Froh war man in diesem Wettbewerb dann um so einen mitreißenden Film wie Andres Veiels "Wer wenn nicht wir" oder konnte sich zum Abschluss an Jaume Collet-Serras ziemlich überdrehtem Actionfilm "Unknown" erfreuen, in dem ein Wissenschaftler nach einem Unfall versucht seine Identität wieder zu finden. Aber wie die Wettbewerbsfilme ist auch dieser in Berlin speilende Reißer kein Meisterwerk seines Genres, sondern kaum mehr als ein souveräner Mix altbekannter Thrillermotive mit teilweise so überzogenen Actionszenen, dass das Ganze schon parodistische Züge annimmt.

Gerne nimmt man so einen Film an einem Festival mit, davon leben kann es aber so wenig wie von Miranda Julys "The Future", an dem man seine helle Freude haben kann. Schmerzlich vermisste man bei dieser Berlinale die zwei bis drei ganz großen Filme, die einem die Augen auf- und das Herz übergehen lassen und damit nachdrücklich in Erinnerung bleiben.

Und auch in "Forum" und "Panorama" gab es zwar durchaus Sehenswertes, aber nichts wirklich Grandioses zu entdecken, keinen Film, der sich während des Festivals zum absoluten "Must See" entwickelte.

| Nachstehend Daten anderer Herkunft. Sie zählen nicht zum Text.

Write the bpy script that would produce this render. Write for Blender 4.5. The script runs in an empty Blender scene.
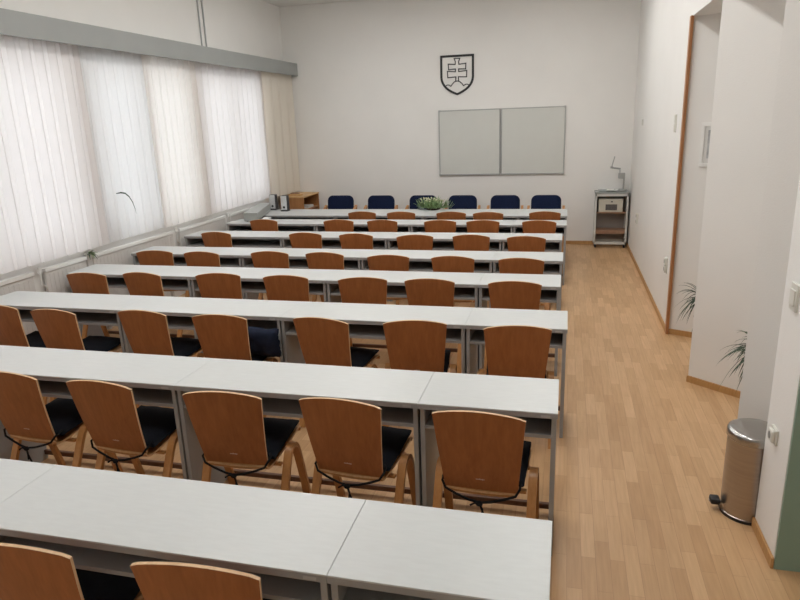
import bpy, bmesh, math, random
from mathutils import Vector, Matrix, noise
random.seed(7)
S = bpy.context.scene
COL = S.collection
PI = math.pi

# ------------------------------------------------------------------ materials
def new_mat(name):
    m = bpy.data.materials.new(name); m.use_nodes = True
    nt = m.node_tree; nt.nodes.clear()
    out = nt.nodes.new('ShaderNodeOutputMaterial')
    return m, nt, out

def principled(name, col, rough=.5, metal=0., var=.06, scale=6., stretch=(1, 1, 1), bump=0., bscale=80., spec=.5, coat=0.):
    """procedural principled material: base colour modulated by stretched noise, plus a fine noise bump"""
    m, nt, out = new_mat(name)
    N, L = nt.nodes, nt.links
    b = N.new('ShaderNodeBsdfPrincipled')
    b.inputs['Roughness'].default_value = rough
    b.inputs['Metallic'].default_value = metal
    b.inputs['Specular IOR Level'].default_value = spec
    b.inputs['Coat Weight'].default_value = coat
    L.new(b.outputs[0], out.inputs[0])
    tc = N.new('ShaderNodeTexCoord'); mp = N.new('ShaderNodeMapping')
    mp.inputs['Scale'].default_value = stretch
    L.new(tc.outputs['Object'], mp.inputs[0])
    nz = N.new('ShaderNodeTexNoise'); nz.inputs['Scale'].default_value = scale; nz.inputs['Detail'].default_value = 4
    L.new(mp.outputs[0], nz.inputs['Vector'])
    rp = N.new('ShaderNodeValToRGB')
    lo = tuple(max(0, c * (1 - var)) for c in col) + (1,); hi = tuple(min(1, c * (1 + var)) for c in col) + (1,)
    rp.color_ramp.elements[0].color = lo; rp.color_ramp.elements[1].color = hi
    rp.color_ramp.elements[0].position = .3; rp.color_ramp.elements[1].position = .7
    L.new(nz.outputs['Fac'], rp.inputs[0]); L.new(rp.outputs[0], b.inputs['Base Color'])
    if bump:
        n2 = N.new('ShaderNodeTexNoise'); n2.inputs['Scale'].default_value = bscale; n2.inputs['Detail'].default_value = 3
        L.new(tc.outputs['Object'], n2.inputs['Vector'])
        bp = N.new('ShaderNodeBump'); bp.inputs['Strength'].default_value = bump; bp.inputs['Distance'].default_value = .004
        L.new(n2.outputs['Fac'], bp.inputs['Height']); L.new(bp.outputs[0], b.inputs['Normal'])
    return m

def wood(name, c1, c2, rough=.4, scale=5., stretch=(6, 6, .6), fine=90, spec=.5):
    """veneer: large cathedral-like noise figure mixed with fine stretched pores"""
    m, nt, out = new_mat(name)
    N, L = nt.nodes, nt.links
    b = N.new('ShaderNodeBsdfPrincipled'); b.inputs['Roughness'].default_value = rough
    b.inputs['Specular IOR Level'].default_value = spec
    L.new(b.outputs[0], out.inputs[0])
    tc = N.new('ShaderNodeTexCoord'); mp = N.new('ShaderNodeMapping'); mp.inputs['Scale'].default_value = stretch
    oi = N.new('ShaderNodeObjectInfo')
    ad = N.new('ShaderNodeVectorMath'); ad.operation = 'ADD'
    ml = N.new('ShaderNodeMath'); ml.operation = 'MULTIPLY'; ml.inputs[1].default_value = 37.
    L.new(oi.outputs['Random'], ml.inputs[0])
    L.new(tc.outputs['Object'], ad.inputs[0]); L.new(ml.outputs[0], ad.inputs[1])
    L.new(ad.outputs[0], mp.inputs[0])
    nz = N.new('ShaderNodeTexNoise'); nz.inputs['Scale'].default_value = scale; nz.inputs['Detail'].default_value = 5; nz.inputs['Distortion'].default_value = .6
    L.new(mp.outputs[0], nz.inputs['Vector'])
    n2 = N.new('ShaderNodeTexNoise'); n2.inputs['Scale'].default_value = fine / 6; n2.inputs['Detail'].default_value = 2
    L.new(mp.outputs[0], n2.inputs['Vector'])
    mx = N.new('ShaderNodeMath'); mx.operation = 'MULTIPLY_ADD'; mx.inputs[1].default_value = .35
    L.new(n2.outputs['Fac'], mx.inputs[0]); 
    sc = N.new('ShaderNodeMath'); sc.operation = 'MULTIPLY'; sc.inputs[1].default_value = .65
    L.new(nz.outputs['Fac'], sc.inputs[0]); L.new(sc.outputs[0], mx.inputs[2])
    rp = N.new('ShaderNodeValToRGB')
    rp.color_ramp.elements[0].color = c1 + (1,); rp.color_ramp.elements[1].color = c2 + (1,)
    rp.color_ramp.elements[0].position = .32; rp.color_ramp.elements[1].position = .68
    L.new(mx.outputs[0], rp.inputs[0]); L.new(rp.outputs[0], b.inputs['Base Color'])
    return m

def floor_mat():
    m, nt, out = new_mat('laminate_floor')
    N, L = nt.nodes, nt.links
    b = N.new('ShaderNodeBsdfPrincipled'); b.inputs['Roughness'].default_value = .42
    b.inputs['Specular IOR Level'].default_value = .45
    L.new(b.outputs[0], out.inputs[0])
    tc = N.new('ShaderNodeTexCoord')
    sp = N.new('ShaderNodeSeparateXYZ'); cb = N.new('ShaderNodeCombineXYZ')
    L.new(tc.outputs['Object'], sp.inputs[0])
    L.new(sp.outputs['Y'], cb.inputs['X']); L.new(sp.outputs['X'], cb.inputs['Y'])
    def brick(w, h, off, c1, c2, mort, ms, bias=0.):
        k = N.new('ShaderNodeTexBrick')
        k.offset = off; k.offset_frequency = 2; k.squash = 1.
        k.inputs['Scale'].default_value = 1.
        k.inputs['Brick Width'].default_value = w; k.inputs['Row Height'].default_value = h
        k.inputs['Mortar Size'].default_value = ms; k.inputs['Mortar Smooth'].default_value = .1
        k.inputs['Bias'].default_value = bias
        k.inputs['Color1'].default_value = c1 + (1,); k.inputs['Color2'].default_value = c2 + (1,); k.inputs['Mortar'].default_value = mort + (1,)
        L.new(cb.outputs[0], k.inputs['Vector'])
        return k
    k1 = brick(.36, .066, .37, FLA, FLB, FLM, .0006)
    # long staves' slow tone shift and grain along Y
    mp = N.new('ShaderNodeMapping'); mp.inputs['Scale'].default_value = (26, 1.6, 1)
    L.new(tc.outputs['Object'], mp.inputs[0])
    nz = N.new('ShaderNodeTexNoise'); nz.inputs['Scale'].default_value = 2.5; nz.inputs['Detail'].default_value = 5
    L.new(mp.outputs[0], nz.inputs['Vector'])
    rp = N.new('ShaderNodeValToRGB')
    rp.color_ramp.elements[0].color = (.86, .84, .80, 1); rp.color_ramp.elements[1].color = (1.0, 1.0, 1.0, 1)
    rp.color_ramp.elements[0].position = .3; rp.color_ramp.elements[1].position = .7
    L.new(nz.outputs['Fac'], rp.inputs[0])
    mx = N.new('ShaderNodeMix'); mx.data_type = 'RGBA'; mx.blend_type = 'MULTIPLY'; mx.inputs[0].default_value = 1.
    L.new(k1.outputs['Color'], mx.inputs[6]); L.new(rp.outputs[0], mx.inputs[7])
    # board joints every 1.2 m x 0.198 m
    k2 = brick(1.2, .198, .41, (1, 1, 1), (.95, .95, .95), (.84, .79, .74), .0006)
    m2 = N.new('ShaderNodeMix'); m2.data_type = 'RGBA'; m2.blend_type = 'MULTIPLY'; m2.inputs[0].default_value = 1.
    L.new(mx.outputs[2], m2.inputs[6]); L.new(k2.outputs['Color'], m2.inputs[7])
    L.new(m2.outputs[2], b.inputs['Base Color'])
    return m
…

Schwächere Jahrgänge gibt es ja immer mal. Bedenklicher ist schon, dass der Berlinale in den letzten Jahren sukzessive immer mehr die großen Namen abhanden kamen und sie immer mehr zu einem Festival für Nachwuchsregisseure wurde. Ausgewogener muss hier wieder der Mix werden, sonst wird Berlin noch mehr Boden als bisher gegenüber Cannes und Venedig und damit seinen sowieso schon angekratzten Status als eines der drei großen europäischen A-Festivals wohl endgültig verlieren.